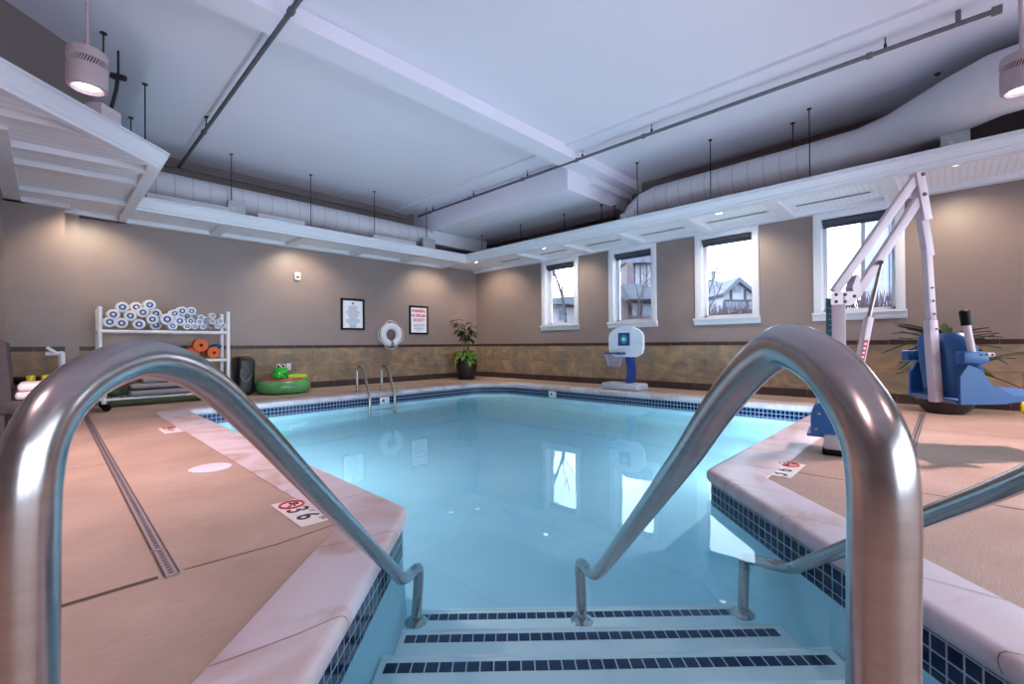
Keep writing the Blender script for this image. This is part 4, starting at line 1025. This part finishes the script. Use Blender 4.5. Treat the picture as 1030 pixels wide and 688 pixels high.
mb.build('leaves', m_leaf, T)

# ------------------------------------------------------------------ pool lift
R2 = Vector((cr.x, cr.y, 0)).normalized(); F2 = Vector((cf.x, cf.y, 0)).normalized(); UP = Vector((0, 0, 1))
lb = at(852, 450, 4.02); lb.z = 0
T = thing('pool_lift', lb, 'white pool access lift with parallel arms and blue seat on right deck', 'pool lift')
bx = F2*.9+R2*.43; bx.normalize(); rzb = math.atan2(bx.y, bx.x)
def loc(px, py, D=4.0): return at(px, py, D)
Mb = Matrix.Rotation(rzb, 4, 'Z')
ray_ = at(844, 450, 1)-Vector((0, 0, 1)); cb = Vector((ray_.x, ray_.y, 0)).normalized(); ca = Vector((cb.y, -cb.x, 0)); rzb = math.atan2(ca.y, ca.x)
q = loc(844, 452, 4.02); q.z = .0
mb = MB(); mb.box((q.x, q.y, .03), (.24, .30, .05), rz=rzb, bev=.01); mb.build('foot_plate', m_black, T)
mb = MB(); mb.box((q.x, q.y, .115), (.22, .28, .13), rz=rzb, bev=.015); mb.build('base_block', mat('brushed_aluminium', (196, 186, 190), .4, .2), T)
# blue cover: box with an arched top
q = loc(841, 440, 4.08); cc = Vector((q.x, q.y, 0))
w2, z0_, z1_ = .185, .15, .475
P = [(-w2-.03, z0_), (-w2-.03, z0_+.02), (-w2, z0_+.03), (-w2, z1_-.15)] + [(-w2+.13-.13*math.cos(a), z1_-.15+.15*math.sin(a)) for a in [PI/2*k/6 for k in range(1, 7)]] + [(w2-.13+.13*math.sin(a), z1_-.15+.15*math.cos(a)) for a in [PI/2*k/6 for k in range(0, 7)]] + [(w2, z0_+.03), (w2+.03, z0_+.02), (w2+.03, z0_)]
mb = MB(); mb.prism([cc+ca*a+UP*b_-cb*.16 for a, b_ in P], cb*.42); mb.build('blue_cover', m_blue, T, ang=40)
mb = MB()
for a, b_ in ((-w2+.04, z0_+.07), (-w2+.06, z1_-.12)): mb.lathe([(.012, 0), (.012, .006), (.004, .01)], cc+ca*a+UP*b_-cb*.16, seg=10, axis=-cb)
mb.build('bolt', m_steel, T)
# mast
def barpx(a, b_, D0, D1, wd, dp, material, name, bev=.006, par=None):
    p0, p1 = loc(*a, D0), loc(*b_, D1); mb = MB(); mb.bar(p0, p1, dp, wd, bev=bev, up=R2)
    return mb.build(name, material, par or T)
m0 = loc(845, 440, 4.0); m0.z = .16; m1 = loc(844.5, 296, 4.0)
m1.x, m1.y = m0.x, m0.y
mb = MB(); mb.bar(m0, m1, .10, .10, bev=.006, up=cb); mast = mb.build('mast', m_powder, T)
mb = MB(); mb.bar(m0-ca*.063+UP*.1, m1-ca*.063-UP*.03, .024, .06, up=ca); ms_ = mb.build('battery_strip', mat('teal_strip', (70, 120, 132), .4), mast, smooth=False)
mb = MB()
zz = m0.z+.14
while zz < m1.z-.1: mb.box((m0-ca*.063-cb*.031+UP*(zz-m0.z)).to_tuple(), (.018, .008, .005), rz=rzb); zz += .05
mb.build('scale_marks', m_white, ms_, smooth=False)
# top gusset
gp = [(835.5, 297), (838, 294), (862, 293.5), (863, 298), (861, 303), (856, 306.5), (836, 307)]
for s_ in (-1, 1):
    mb = MB(); mb.prism([loc(x, y)+cb*(.055*s_) for x, y in gp], cb*.012*s_); mb.build('gusset_plate', m_powder, T, ang=20)
mb = MB()
for x, y in ((841.2, 297), (850, 297), (841.2, 304), (850, 304), (859.3, 298.6)): mb.lathe([(.014, 0), (.014, .008), (.007, .013)], loc(x, y)-cb*.067, seg=10, axis=-cb)
mb.build('bolt', mat('rusty_bolt', (110, 84, 84), .5, .5), T)
barpx((839, 294), (919.5, 181), 4.0, 4.0, .072, .05, m_powder, 'upper_arm')
barpx((859, 299), (923.5, 201), 4.0, 4.0, .072, .05, m_powder, 'lower_arm')
mb = MB(); mb.prism([loc(x, y)-F2*.05 for x, y in ((853, 290), (858, 277), (861, 277), (861, 295), (855, 296))], F2*.09); mb.build('arm_bracket', m_powder, T, smooth=False)
barpx((921.5, 174), (930, 222), 4.0, 4.0, .075, .085, m_powder, 'end_bracket')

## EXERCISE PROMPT
Copy every line of the data exactly as written, excluding the pictures.

## RESULT
Keep writing the Blender script for this image. This is part 4, starting at line 1025. This part finishes the script. Use Blender 4.5. Treat the picture as 1030 pixels wide and 688 pixels high.
mb.build('leaves', m_leaf, T)

# ------------------------------------------------------------------ pool lift
R2 = Vector((cr.x, cr.y, 0)).normalized(); F2 = Vector((cf.x, cf.y, 0)).normalized(); UP = Vector((0, 0, 1))
lb = at(852, 450, 4.02); lb.z = 0
T = thing('pool_lift', lb, 'white pool access lift with parallel arms and blue seat on right deck', 'pool lift')
bx = F2*.9+R2*.43; bx.normalize(); rzb = math.atan2(bx.y, bx.x)
def loc(px, py, D=4.0): return at(px, py, D)
Mb = Matrix.Rotation(rzb, 4, 'Z')
ray_ = at(844, 450, 1)-Vector((0, 0, 1)); cb = Vector((ray_.x, ray_.y, 0)).normalized(); ca = Vector((cb.y, -cb.x, 0)); rzb = math.atan2(ca.y, ca.x)
q = loc(844, 452, 4.02); q.z = .0
mb = MB(); mb.box((q.x, q.y, .03), (.24, .30, .05), rz=rzb, bev=.01); mb.build('foot_plate', m_black, T)
mb = MB(); mb.box((q.x, q.y, .115), (.22, .28, .13), rz=rzb, bev=.015); mb.build('base_block', mat('brushed_aluminium', (196, 186, 190), .4, .2), T)
# blue cover: box with an arched top
q = loc(841, 440, 4.08); cc = Vector((q.x, q.y, 0))
w2, z0_, z1_ = .185, .15, .475
P = [(-w2-.03, z0_), (-w2-.03, z0_+.02), (-w2, z0_+.03), (-w2, z1_-.15)] + [(-w2+.13-.13*math.cos(a), z1_-.15+.15*math.sin(a)) for a in [PI/2*k/6 for k in range(1, 7)]] + [(w2-.13+.13*math.sin(a), z1_-.15+.15*math.cos(a)) for a in [PI/2*k/6 for k in range(0, 7)]] + [(w2, z0_+.03), (w2+.03, z0_+.02), (w2+.03, z0_)]
mb = MB(); mb.prism([cc+ca*a+UP*b_-cb*.16 for a, b_ in P], cb*.42); mb.build('blue_cover', m_blue, T, ang=40)
mb = MB()
for a, b_ in ((-w2+.04, z0_+.07), (-w2+.06, z1_-.12)): mb.lathe([(.012, 0), (.012, .006), (.004, .01)], cc+ca*a+UP*b_-cb*.16, seg=10, axis=-cb)
mb.build('bolt', m_steel, T)
# mast
def barpx(a, b_, D0, D1, wd, dp, material, name, bev=.006, par=None):
    p0, p1 = loc(*a, D0), loc(*b_, D1); mb = MB(); mb.bar(p0, p1, dp, wd, bev=bev, up=R2)
    return mb.build(name, material, par or T)
m0 = loc(845, 440, 4.0); m0.z = .16; m1 = loc(844.5, 296, 4.0)
m1.x, m1.y = m0.x, m0.y
mb = MB(); mb.bar(m0, m1, .10, .10, bev=.006, up=cb); mast = mb.build('mast', m_powder, T)
mb = MB(); mb.bar(m0-ca*.063+UP*.1, m1-ca*.063-UP*.03, .024, .06, up=ca); ms_ = mb.build('battery_strip', mat('teal_strip', (70, 120, 132), .4), mast, smooth=False)
mb = MB()
zz = m0.z+.14
while zz < m1.z-.1: mb.box((m0-ca*.063-cb*.031+UP*(zz-m0.z)).to_tuple(), (.018, .008, .005), rz=rzb); zz += .05
mb.build('scale_marks', m_white, ms_, smooth=False)
# top gusset
gp = [(835.5, 297), (838, 294), (862, 293.5), (863, 298), (861, 303), (856, 306.5), (836, 307)]
for s_ in (-1, 1):
    mb = MB(); mb.prism([loc(x, y)+cb*(.055*s_) for x, y in gp], cb*.012*s_); mb.build('gusset_plate', m_powder, T, ang=20)
mb = MB()
for x, y in ((841.2, 297), (850, 297), (841.2, 304), (850, 304), (859.3, 298.6)): mb.lathe([(.014, 0), (.014, .008), (.007, .013)], loc(x, y)-cb*.067, seg=10, axis=-cb)
mb.build('bolt', mat('rusty_bolt', (110, 84, 84), .5, .5), T)
barpx((839, 294), (919.5, 181), 4.0, 4.0, .072, .05, m_powder, 'upper_arm')
barpx((859, 299), (923.5, 201), 4.0, 4.0, .072, .05, m_powder, 'lower_arm')
mb = MB(); mb.prism([loc(x, y)-F2*.05 for x, y in ((853, 290), (858, 277), (861, 277), (861, 295), (855, 296))], F2*.09); mb.build('arm_bracket', m_powder, T, smooth=False)
barpx((921.5, 174), (930, 222), 4.0, 4.0, .075, .085, m_powder, 'end_bracket')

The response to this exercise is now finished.